UC Riverside

Initiatives such as the Google Print Library Project and the Million Book Project have already archived more than fifteen million books in digital format, over 11% of all the books ever published, and within the next decade the majority of world's books will be online. While this digitized collection will be an invaluable resource for researchers to browse and search, we feel that the additional step of mining these manuscripts will reveal new insights, knowledge and historical context. Although most of the data will naturally be text, there will also be tens of millions of pages of images, many in color. In this dissertation, we introduce a simple color measure which both addresses and exploits typical features of historical manuscripts. To enable the efficient mining of massive archives, we propose a tight lower bound to the measure. Beyond the fast similarity search, we show how this lower bound allows us to build several higher-level data mining tools, including motif discovery and link analyses. We demonstrate our ideas in several data mining tasks on manuscripts dating back to the fifteenth century.
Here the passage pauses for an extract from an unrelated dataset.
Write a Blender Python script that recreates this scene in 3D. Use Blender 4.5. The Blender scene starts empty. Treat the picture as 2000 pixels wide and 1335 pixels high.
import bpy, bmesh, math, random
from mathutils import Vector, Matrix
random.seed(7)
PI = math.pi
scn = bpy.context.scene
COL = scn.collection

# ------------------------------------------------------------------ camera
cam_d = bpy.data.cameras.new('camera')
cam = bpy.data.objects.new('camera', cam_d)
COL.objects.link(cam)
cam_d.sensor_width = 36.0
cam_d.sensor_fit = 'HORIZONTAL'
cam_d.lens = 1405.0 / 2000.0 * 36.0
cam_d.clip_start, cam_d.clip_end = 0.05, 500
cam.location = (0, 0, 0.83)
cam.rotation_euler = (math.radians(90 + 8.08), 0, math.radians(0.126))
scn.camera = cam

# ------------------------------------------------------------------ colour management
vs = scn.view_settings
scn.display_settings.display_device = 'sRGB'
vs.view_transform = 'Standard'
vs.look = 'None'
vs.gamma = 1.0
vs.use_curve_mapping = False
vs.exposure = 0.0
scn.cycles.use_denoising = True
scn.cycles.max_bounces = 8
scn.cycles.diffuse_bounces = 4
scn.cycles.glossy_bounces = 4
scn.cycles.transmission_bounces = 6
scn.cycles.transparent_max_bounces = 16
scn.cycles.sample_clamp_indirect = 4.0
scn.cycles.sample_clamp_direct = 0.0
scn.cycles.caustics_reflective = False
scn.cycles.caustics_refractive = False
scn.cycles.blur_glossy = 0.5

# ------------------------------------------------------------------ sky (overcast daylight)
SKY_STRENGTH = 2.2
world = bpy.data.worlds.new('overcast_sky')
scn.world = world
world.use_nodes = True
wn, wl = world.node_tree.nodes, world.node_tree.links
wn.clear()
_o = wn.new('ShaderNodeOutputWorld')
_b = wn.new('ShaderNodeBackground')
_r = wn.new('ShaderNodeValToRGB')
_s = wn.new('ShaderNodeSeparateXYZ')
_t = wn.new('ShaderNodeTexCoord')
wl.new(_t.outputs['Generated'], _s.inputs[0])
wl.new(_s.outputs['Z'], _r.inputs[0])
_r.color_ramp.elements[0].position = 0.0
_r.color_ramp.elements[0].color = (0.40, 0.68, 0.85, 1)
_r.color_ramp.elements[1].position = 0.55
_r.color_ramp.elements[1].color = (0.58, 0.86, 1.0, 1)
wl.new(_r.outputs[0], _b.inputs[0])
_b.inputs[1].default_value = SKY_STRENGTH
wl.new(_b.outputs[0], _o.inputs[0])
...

Compared to the well preserved or already digitized historical manuscripts, there is another category of cultural heritage, rock art, which requires urgent action in order to be explored and archived for prosperity. Rock art is an archaeological term for human-made markings on stone, including carvings into stone surfaces (petroglyphs) and paintings on stone (pictographs). It is believed that there are millions of petroglyphs in North America alone, and the study of this valued cultural resource has implications even beyond anthropology and history. Surprisingly, although image processing, information retrieval and data mining have had large impacts on many human endeavors, they have had essentially zero impact on the study of rock art. In this dissertation, we consider, for the first time, the problem of data mining large collections of rock art. We propose a robust distance measure for unconstrained and complex shapes, a cheap-to-compute tight lower bound, and algorithms based on these two ideas which enable very fast query-by-content and make the otherwise intractable data mining tasks in large collections of rock art tenable.